— START —
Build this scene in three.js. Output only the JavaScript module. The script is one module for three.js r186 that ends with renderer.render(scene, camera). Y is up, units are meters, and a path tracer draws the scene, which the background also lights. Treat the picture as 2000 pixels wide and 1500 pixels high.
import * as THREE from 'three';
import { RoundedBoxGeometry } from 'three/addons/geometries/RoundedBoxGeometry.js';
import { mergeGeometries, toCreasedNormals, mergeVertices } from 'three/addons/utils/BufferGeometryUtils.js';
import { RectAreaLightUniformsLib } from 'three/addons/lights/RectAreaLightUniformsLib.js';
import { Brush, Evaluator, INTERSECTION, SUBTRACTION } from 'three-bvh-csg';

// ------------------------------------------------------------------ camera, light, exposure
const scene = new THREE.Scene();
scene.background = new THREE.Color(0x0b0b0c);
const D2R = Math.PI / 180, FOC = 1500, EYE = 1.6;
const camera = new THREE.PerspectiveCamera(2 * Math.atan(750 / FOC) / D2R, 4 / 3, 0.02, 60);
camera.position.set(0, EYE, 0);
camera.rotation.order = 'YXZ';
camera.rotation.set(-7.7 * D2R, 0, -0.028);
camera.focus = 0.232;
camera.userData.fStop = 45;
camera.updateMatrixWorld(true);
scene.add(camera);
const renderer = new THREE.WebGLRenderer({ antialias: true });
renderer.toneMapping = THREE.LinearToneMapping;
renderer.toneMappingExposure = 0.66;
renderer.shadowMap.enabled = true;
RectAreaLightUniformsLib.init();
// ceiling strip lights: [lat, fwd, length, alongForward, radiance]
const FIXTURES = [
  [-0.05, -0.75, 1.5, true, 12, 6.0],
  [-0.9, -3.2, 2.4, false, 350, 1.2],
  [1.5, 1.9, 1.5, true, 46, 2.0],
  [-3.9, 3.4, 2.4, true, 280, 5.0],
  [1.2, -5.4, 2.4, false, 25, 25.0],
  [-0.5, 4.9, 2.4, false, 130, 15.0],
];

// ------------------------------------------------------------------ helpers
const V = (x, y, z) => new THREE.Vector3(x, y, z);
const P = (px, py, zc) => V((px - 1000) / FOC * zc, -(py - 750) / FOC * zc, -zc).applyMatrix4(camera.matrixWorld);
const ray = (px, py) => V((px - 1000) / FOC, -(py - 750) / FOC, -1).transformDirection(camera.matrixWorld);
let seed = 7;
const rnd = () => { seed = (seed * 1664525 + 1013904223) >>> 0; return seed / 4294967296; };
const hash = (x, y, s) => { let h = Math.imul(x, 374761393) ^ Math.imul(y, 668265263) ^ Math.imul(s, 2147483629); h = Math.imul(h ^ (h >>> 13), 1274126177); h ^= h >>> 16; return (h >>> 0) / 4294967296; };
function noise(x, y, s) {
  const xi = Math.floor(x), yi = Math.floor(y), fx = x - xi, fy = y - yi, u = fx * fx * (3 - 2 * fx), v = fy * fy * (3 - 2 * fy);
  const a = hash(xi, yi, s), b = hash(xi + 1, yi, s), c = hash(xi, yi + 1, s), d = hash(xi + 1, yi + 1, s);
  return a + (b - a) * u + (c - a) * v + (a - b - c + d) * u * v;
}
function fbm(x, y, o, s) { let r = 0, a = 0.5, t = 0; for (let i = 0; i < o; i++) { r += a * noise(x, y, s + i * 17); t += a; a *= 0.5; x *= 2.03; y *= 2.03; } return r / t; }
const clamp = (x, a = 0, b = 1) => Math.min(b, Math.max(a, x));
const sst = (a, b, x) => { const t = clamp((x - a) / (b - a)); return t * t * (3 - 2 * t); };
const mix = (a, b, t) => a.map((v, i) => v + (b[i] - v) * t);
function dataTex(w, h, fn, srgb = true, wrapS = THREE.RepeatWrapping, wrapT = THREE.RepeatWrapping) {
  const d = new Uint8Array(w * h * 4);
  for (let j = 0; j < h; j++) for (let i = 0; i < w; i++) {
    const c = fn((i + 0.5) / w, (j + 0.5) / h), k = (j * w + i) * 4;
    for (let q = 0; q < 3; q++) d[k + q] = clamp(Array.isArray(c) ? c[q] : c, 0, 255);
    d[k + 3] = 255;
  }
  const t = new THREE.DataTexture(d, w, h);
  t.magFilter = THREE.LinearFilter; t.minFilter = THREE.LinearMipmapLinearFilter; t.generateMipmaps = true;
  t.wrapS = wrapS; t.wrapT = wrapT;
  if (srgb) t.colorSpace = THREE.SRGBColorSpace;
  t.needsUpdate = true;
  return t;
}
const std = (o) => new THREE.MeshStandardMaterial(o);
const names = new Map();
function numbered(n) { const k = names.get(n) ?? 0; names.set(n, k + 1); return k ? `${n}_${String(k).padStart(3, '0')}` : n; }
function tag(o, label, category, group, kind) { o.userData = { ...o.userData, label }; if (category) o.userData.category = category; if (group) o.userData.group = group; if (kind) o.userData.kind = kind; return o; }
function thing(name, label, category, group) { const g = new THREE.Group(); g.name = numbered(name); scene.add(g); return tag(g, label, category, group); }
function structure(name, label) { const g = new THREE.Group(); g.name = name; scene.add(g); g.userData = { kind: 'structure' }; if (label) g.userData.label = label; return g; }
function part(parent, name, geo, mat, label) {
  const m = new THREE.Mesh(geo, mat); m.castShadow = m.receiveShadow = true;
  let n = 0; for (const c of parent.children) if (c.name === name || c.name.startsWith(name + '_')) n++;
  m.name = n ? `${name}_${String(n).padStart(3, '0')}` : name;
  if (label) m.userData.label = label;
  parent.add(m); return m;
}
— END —
Repeat the preceding lines exactly, please, every one of them.

Build this scene in three.js. Output only the JavaScript module. The script is one module for three.js r186 that ends with renderer.render(scene, camera). Y is up, units are meters, and a path tracer draws the scene, which the background also lights. Treat the picture as 2000 pixels wide and 1500 pixels high.
import * as THREE from 'three';
import { RoundedBoxGeometry } from 'three/addons/geometries/RoundedBoxGeometry.js';
import { mergeGeometries, toCreasedNormals, mergeVertices } from 'three/addons/utils/BufferGeometryUtils.js';
import { RectAreaLightUniformsLib } from 'three/addons/lights/RectAreaLightUniformsLib.js';
import { Brush, Evaluator, INTERSECTION, SUBTRACTION } from 'three-bvh-csg';

// ------------------------------------------------------------------ camera, light, exposure
const scene = new THREE.Scene();
scene.background = new THREE.Color(0x0b0b0c);
const D2R = Math.PI / 180, FOC = 1500, EYE = 1.6;
const camera = new THREE.PerspectiveCamera(2 * Math.atan(750 / FOC) / D2R, 4 / 3, 0.02, 60);
camera.position.set(0, EYE, 0);
camera.rotation.order = 'YXZ';
camera.rotation.set(-7.7 * D2R, 0, -0.028);
camera.focus = 0.232;
camera.userData.fStop = 45;
camera.updateMatrixWorld(true);
scene.add(camera);
const renderer = new THREE.WebGLRenderer({ antialias: true });
renderer.toneMapping = THREE.LinearToneMapping;
renderer.toneMappingExposure = 0.66;
renderer.shadowMap.enabled = true;
RectAreaLightUniformsLib.init();
// ceiling strip lights: [lat, fwd, length, alongForward, radiance]
const FIXTURES = [
  [-0.05, -0.75, 1.5, true, 12, 6.0],
  [-0.9, -3.2, 2.4, false, 350, 1.2],
  [1.5, 1.9, 1.5, true, 46, 2.0],
  [-3.9, 3.4, 2.4, true, 280, 5.0],
  [1.2, -5.4, 2.4, false, 25, 25.0],
  [-0.5, 4.9, 2.4, false, 130, 15.0],
];

// ------------------------------------------------------------------ helpers
const V = (x, y, z) => new THREE.Vector3(x, y, z);
const P = (px, py, zc) => V((px - 1000) / FOC * zc, -(py - 750) / FOC * zc, -zc).applyMatrix4(camera.matrixWorld);
const ray = (px, py) => V((px - 1000) / FOC, -(py - 750) / FOC, -1).transformDirection(camera.matrixWorld);
let seed = 7;
const rnd = () => { seed = (seed * 1664525 + 1013904223) >>> 0; return seed / 4294967296; };
const hash = (x, y, s) => { let h = Math.imul(x, 374761393) ^ Math.imul(y, 668265263) ^ Math.imul(s, 2147483629); h = Math.imul(h ^ (h >>> 13), 1274126177); h ^= h >>> 16; return (h >>> 0) / 4294967296; };
function noise(x, y, s) {
  const xi = Math.floor(x), yi = Math.floor(y), fx = x - xi, fy = y - yi, u = fx * fx * (3 - 2 * fx), v = fy * fy * (3 - 2 * fy);
  const a = hash(xi, yi, s), b = hash(xi + 1, yi, s), c = hash(xi, yi + 1, s), d = hash(xi + 1, yi + 1, s);
  return a + (b - a) * u + (c - a) * v + (a - b - c + d) * u * v;
}
function fbm(x, y, o, s) { let r = 0, a = 0.5, t = 0; for (let i = 0; i < o; i++) { r += a * noise(x, y, s + i * 17); t += a; a *= 0.5; x *= 2.03; y *= 2.03; } return r / t; }
const clamp = (x, a = 0, b = 1) => Math.min(b, Math.max(a, x));
const sst = (a, b, x) => { const t = clamp((x - a) / (b - a)); return t * t * (3 - 2 * t); };
const mix = (a, b, t) => a.map((v, i) => v + (b[i] - v) * t);
function dataTex(w, h, fn, srgb = true, wrapS = THREE.RepeatWrapping, wrapT = THREE.RepeatWrapping) {
  const d = new Uint8Array(w * h * 4);
  for (let j = 0; j < h; j++) for (let i = 0; i < w; i++) {
    const c = fn((i + 0.5) / w, (j + 0.5) / h), k = (j * w + i) * 4;
    for (let q = 0; q < 3; q++) d[k + q] = clamp(Array.isArray(c) ? c[q] : c, 0, 255);
    d[k + 3] = 255;
  }
  const t = new THREE.DataTexture(d, w, h);
  t.magFilter = THREE.LinearFilter; t.minFilter = THREE.LinearMipmapLinearFilter; t.generateMipmaps = true;
  t.wrapS = wrapS; t.wrapT = wrapT;
  if (srgb) t.colorSpace = THREE.SRGBColorSpace;
  t.needsUpdate = true;
  return t;
}
const std = (o) => new THREE.MeshStandardMaterial(o);
const names = new Map();
function numbered(n) { const k = names.get(n) ?? 0; names.set(n, k + 1); return k ? `${n}_${String(k).padStart(3, '0')}` : n; }
function tag(o, label, category, group, kind) { o.userData = { ...o.userData, label }; if (category) o.userData.category = category; if (group) o.userData.group = group; if (kind) o.userData.kind = kind; return o; }
function thing(name, label, category, group) { const g = new THREE.Group(); g.name = numbered(name); scene.add(g); return tag(g, label, category, group); }
function structure(name, label) { const g = new THREE.Group(); g.name = name; scene.add(g); g.userData = { kind: 'structure' }; if (label) g.userData.label = label; return g; }
function part(parent, name, geo, mat, label) {
  const m = new THREE.Mesh(geo, mat); m.castShadow = m.receiveShadow = true;
  let n = 0; for (const c of parent.children) if (c.name === name || c.name.startsWith(name + '_')) n++;
  m.name = n ? `${name}_${String(n).padStart(3, '0')}` : name;
  if (label) m.userData.label = label;
  parent.add(m); return m;
}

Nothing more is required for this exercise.